Curtis, que trabalha com mais de 40 espécies de tubarões, atribuiu ao tubarão-branco a importância de ser uma porta de entrada para a ciência desses animais. Quando ele e sua equipe estão no mar estudando as espécies, frequentemente invocam citações de "Tubarão".
— Qualquer tubarão que apareça ou nade perto do barco, nós simplesmente dizemos: 'É um tubarão de 6 metros', mesmo que tenha 90 centímetros de comprimento — disse ele.
O filme inspirou muitos cientistas e pode ter sido inspirado pelos pioneiros da ciência dos tubarões que o antecederam. Don Nelson, antecessor de Lowe e fundador do Shark Lab, era um líder da ciência dos tubarões quando a obra foi lançada. Na época, Nelson estava desenvolvendo uma tecnologia de rastreamento para estudar os predadores na Universidade Estadual da Califórnia, em Long Beach.

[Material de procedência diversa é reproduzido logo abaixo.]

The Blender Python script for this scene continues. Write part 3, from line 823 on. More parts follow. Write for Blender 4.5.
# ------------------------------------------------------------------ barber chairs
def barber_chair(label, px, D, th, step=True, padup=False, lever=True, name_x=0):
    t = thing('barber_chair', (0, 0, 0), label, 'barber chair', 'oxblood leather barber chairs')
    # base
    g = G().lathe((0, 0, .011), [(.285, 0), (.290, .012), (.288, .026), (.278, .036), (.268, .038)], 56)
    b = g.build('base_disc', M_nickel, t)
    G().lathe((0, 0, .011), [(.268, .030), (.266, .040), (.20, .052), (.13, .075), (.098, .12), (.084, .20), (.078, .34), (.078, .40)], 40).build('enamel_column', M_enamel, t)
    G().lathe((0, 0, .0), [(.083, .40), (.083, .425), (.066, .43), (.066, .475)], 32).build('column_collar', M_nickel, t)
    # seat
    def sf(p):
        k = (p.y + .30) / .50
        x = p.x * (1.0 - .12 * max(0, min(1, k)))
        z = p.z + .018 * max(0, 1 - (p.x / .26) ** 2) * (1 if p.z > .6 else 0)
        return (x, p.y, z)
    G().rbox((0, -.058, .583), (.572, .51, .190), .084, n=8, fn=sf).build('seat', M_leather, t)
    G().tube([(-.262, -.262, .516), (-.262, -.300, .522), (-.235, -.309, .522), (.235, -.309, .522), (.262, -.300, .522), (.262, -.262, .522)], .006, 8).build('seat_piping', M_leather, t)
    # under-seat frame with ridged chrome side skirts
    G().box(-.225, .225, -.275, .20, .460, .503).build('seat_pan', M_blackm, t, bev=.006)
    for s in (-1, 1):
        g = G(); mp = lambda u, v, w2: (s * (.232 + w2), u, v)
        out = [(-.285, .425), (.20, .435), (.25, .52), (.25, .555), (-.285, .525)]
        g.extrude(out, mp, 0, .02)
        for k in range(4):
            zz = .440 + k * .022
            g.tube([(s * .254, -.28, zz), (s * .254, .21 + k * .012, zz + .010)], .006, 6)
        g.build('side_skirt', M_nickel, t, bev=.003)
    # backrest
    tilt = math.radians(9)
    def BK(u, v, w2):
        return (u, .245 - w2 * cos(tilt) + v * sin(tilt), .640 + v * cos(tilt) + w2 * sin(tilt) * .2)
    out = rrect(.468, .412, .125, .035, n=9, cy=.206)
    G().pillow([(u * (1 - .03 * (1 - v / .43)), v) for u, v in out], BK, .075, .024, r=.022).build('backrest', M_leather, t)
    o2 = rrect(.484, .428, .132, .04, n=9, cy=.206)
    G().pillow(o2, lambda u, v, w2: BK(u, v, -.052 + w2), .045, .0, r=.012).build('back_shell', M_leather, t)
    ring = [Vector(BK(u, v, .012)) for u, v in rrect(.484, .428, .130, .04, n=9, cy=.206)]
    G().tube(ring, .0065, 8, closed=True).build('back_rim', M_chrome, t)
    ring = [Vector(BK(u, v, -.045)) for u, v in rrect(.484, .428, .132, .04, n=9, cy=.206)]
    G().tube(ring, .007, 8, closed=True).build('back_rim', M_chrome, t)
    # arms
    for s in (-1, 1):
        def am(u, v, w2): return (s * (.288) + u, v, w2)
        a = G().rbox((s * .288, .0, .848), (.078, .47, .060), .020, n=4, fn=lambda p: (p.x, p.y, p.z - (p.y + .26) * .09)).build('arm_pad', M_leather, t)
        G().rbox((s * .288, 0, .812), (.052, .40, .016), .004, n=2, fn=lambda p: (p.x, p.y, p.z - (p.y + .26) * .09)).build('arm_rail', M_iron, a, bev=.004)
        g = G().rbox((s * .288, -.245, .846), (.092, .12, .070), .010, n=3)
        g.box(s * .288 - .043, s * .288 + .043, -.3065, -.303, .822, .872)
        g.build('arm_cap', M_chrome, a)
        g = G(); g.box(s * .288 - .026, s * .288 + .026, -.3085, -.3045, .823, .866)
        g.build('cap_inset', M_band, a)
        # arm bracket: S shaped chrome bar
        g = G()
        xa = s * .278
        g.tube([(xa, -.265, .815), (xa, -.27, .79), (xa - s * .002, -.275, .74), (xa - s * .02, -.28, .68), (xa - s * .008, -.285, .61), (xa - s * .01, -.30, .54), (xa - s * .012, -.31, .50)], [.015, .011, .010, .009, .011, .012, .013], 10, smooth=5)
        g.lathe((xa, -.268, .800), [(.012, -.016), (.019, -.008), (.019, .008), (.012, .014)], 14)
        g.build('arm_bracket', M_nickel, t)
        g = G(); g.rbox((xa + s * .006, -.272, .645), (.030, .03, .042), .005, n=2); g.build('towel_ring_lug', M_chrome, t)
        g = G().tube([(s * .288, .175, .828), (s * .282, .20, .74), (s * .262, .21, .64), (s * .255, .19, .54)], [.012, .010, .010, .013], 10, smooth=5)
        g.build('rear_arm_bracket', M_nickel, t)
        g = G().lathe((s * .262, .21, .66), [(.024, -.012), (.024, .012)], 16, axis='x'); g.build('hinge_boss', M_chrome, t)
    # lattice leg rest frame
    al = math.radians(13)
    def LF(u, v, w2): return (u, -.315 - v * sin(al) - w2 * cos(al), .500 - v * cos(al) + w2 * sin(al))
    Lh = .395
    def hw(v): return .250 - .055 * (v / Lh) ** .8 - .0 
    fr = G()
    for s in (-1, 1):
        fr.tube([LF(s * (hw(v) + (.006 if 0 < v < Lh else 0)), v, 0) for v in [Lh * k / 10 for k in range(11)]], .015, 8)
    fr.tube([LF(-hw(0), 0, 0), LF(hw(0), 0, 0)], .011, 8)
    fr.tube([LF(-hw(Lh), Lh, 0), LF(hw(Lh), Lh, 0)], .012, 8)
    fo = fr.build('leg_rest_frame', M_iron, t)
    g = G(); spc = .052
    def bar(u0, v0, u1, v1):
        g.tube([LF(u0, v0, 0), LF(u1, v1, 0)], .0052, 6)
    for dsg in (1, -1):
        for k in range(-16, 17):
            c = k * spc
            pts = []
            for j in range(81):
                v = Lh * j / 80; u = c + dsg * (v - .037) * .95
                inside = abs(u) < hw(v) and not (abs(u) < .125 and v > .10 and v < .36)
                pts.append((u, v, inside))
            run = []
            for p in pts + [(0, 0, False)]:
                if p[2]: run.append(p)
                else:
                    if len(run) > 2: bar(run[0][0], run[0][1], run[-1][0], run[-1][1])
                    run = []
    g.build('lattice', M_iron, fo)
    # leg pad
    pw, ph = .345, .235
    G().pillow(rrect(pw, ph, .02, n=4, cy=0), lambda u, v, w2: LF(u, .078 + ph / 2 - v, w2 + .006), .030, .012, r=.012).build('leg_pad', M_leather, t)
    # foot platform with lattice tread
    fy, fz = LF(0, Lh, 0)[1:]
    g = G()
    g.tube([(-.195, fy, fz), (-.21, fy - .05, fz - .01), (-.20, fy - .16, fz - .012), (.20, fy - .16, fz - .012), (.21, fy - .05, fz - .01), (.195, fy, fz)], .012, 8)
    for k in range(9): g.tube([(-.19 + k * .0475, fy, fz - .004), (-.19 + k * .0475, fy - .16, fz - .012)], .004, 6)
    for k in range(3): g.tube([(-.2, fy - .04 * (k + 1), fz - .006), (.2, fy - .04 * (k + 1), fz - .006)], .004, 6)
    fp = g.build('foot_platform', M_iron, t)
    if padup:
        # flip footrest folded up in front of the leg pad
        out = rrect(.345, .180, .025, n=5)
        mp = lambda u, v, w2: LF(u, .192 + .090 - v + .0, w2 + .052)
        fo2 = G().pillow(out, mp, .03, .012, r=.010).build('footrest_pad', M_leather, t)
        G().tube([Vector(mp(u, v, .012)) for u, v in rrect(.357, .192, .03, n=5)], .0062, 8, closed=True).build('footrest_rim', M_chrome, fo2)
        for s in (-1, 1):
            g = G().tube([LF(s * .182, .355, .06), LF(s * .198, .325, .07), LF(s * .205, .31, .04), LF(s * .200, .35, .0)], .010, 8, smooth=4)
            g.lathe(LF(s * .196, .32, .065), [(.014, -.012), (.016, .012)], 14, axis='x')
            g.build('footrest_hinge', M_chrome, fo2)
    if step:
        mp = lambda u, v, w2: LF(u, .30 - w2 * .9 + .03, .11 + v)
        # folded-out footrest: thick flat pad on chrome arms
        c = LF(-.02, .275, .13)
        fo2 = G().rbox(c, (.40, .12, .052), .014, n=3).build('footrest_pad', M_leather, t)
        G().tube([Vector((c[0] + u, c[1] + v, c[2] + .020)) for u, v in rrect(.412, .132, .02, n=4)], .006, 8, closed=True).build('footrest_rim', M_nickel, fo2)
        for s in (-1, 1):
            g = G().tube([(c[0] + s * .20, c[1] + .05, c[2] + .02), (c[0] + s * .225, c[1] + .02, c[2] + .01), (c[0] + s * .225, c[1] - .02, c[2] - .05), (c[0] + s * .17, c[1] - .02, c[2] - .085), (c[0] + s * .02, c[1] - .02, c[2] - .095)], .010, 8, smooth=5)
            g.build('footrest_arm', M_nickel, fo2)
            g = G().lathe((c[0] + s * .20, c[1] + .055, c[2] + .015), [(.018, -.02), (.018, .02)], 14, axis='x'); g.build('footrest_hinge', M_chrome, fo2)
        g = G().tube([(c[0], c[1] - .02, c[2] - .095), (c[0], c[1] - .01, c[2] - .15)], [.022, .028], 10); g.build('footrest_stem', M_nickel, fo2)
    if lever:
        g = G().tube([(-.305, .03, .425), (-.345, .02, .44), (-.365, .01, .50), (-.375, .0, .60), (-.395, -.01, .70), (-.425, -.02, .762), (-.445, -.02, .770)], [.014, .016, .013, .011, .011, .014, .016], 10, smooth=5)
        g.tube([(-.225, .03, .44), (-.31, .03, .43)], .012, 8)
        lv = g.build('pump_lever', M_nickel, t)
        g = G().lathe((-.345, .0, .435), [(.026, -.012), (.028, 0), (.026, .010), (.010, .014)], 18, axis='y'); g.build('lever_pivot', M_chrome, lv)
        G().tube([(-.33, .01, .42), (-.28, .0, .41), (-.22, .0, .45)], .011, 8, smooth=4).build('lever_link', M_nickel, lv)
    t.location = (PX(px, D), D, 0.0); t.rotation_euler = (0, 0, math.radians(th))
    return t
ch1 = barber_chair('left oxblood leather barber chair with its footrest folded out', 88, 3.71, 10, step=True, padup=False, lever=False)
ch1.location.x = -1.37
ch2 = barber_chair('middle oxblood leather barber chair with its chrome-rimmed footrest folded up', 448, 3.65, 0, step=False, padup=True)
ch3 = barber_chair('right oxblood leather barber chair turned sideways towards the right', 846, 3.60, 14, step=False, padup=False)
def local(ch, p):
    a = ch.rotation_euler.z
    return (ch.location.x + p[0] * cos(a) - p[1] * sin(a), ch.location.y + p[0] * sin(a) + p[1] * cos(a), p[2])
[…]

Nelson foi convidado a dar consultoria para a elaboração de um pôster com informações sobre tubarões que foi usado no filme, de acordo com a produtora de Spielberg.
No mínimo, cientistas inspirados por "Tubarão" ajudaram a mudar a notoriedade que essas criaturas oceânicas conquistaram após a estreia do filme. Cinquenta anos depois, a atitude das pessoas em relação aos tubarões também mudou.
— As pessoas estão olhando para eles de forma diferente com base em tudo o que aprendemos sobre eles — disse Lowe. — Acho que as pessoas os respeitam mais.